Um dos petistas que andam em rota de colisão com o Planalto cita como justificativa para o divórcio o debate em torno do fator previdenciário. Ele lembra que, em 30 de abril, Dilma deu ao secretário-geral da Presidência, ministro Miguel Rossetto, a missão de coordenar uma mesa de negociação com empresários e sindicalistas a fim de apresentar alternativas ao fim do mecanismo. “Quase um mês depois, Rossetto não marcou uma reunião sequer. A Câmara aprovou a regra para a mudança e, agora, Dilma terá que assumir o desgaste de vetar a proposta”, comentou o parlamentar.
Mesa
Para tentar uma reaproximação com o Parlamento, o Executivo federal trouxe dois nomes de peso no Legislativo para estabelecer as pontes de intercomunicação. O vice-presidente da República, Michel Temer, tirou da aposentadoria o ex-secretário-geral da Mesa da Câmara Mozart Viana para auxiliá-lo na Secretaria de Relações Institucionais. Já o ministro da Fazenda, Joaquim Levy – que andava sobrecarregado na articulação política, problema parcialmente resolvido com a definição de que esse papel é de Temer – contratou, como assessora, a ex-secretária-geral da Mesa do Senado Cláudia Lyra.
Aliados de Renan negam que a escolha de Levy tenha o dedo do peemedebista alagoano. Atribuem a paternidade ao presidente do Bradesco, Luiz Carlos Trabuco. Como o titular da Fazenda é proveniente da mesma instituição financeira, seu antigo chefe teria indicado Cláudia Lyra, por conhecer o trabalho de articulação exercido por ela com os senadores.
Ex-líder do governo no Senado, Romero Jucá (PMDB-RR) diz “ser nítido que o governo tem problemas e que, por isso, torna-se natural que os movimentos sociais recorram ao Congresso para resolver as demandas que lhes interessam”. Para o peemedebista, o Parlamento passou a ser visto como o responsável pela segurança jurídica e pelo fortalecimento da economia do país. Atual titular do posto, o senador Delcídio Amaral (PT-MS) lembra que, no modelo tripartite, é saudável para a democracia um Legislativo fortalecido. “A estrutura da democracia prevê poderes autônomos e independentes entre si”, minimizou.

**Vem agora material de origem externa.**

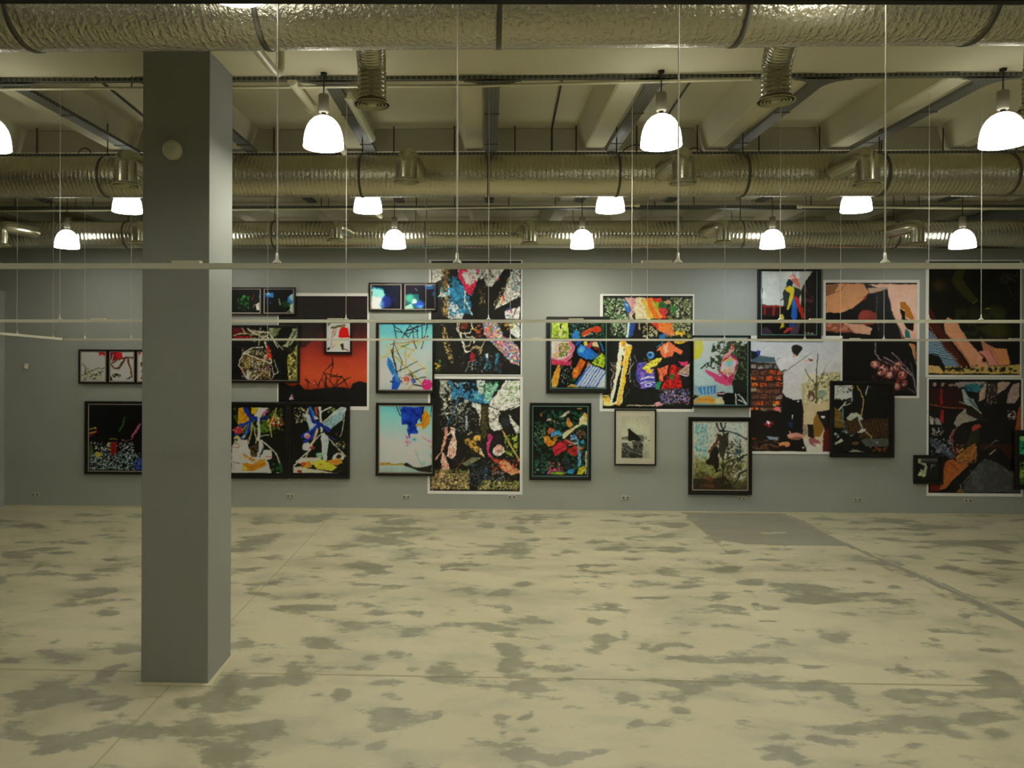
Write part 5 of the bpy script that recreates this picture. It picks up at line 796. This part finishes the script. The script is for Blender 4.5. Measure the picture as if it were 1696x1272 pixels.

Para Jerson Carneiro, professor de direito administrativo e gestão do Instituto Brasileiro de Mercado de Capitais (Ibmec-RJ), o país vive um conjunto de crises — econômica, política, social e moral — que contribuem para dificultar o poder de influência do governo. “As forças políticas mais coordenadas têm que se unir, pois a sociedade brasileira é mais diversificada e está mais estruturada. Neste instante, essa tarefa está cabendo ao Congresso”, afirmou.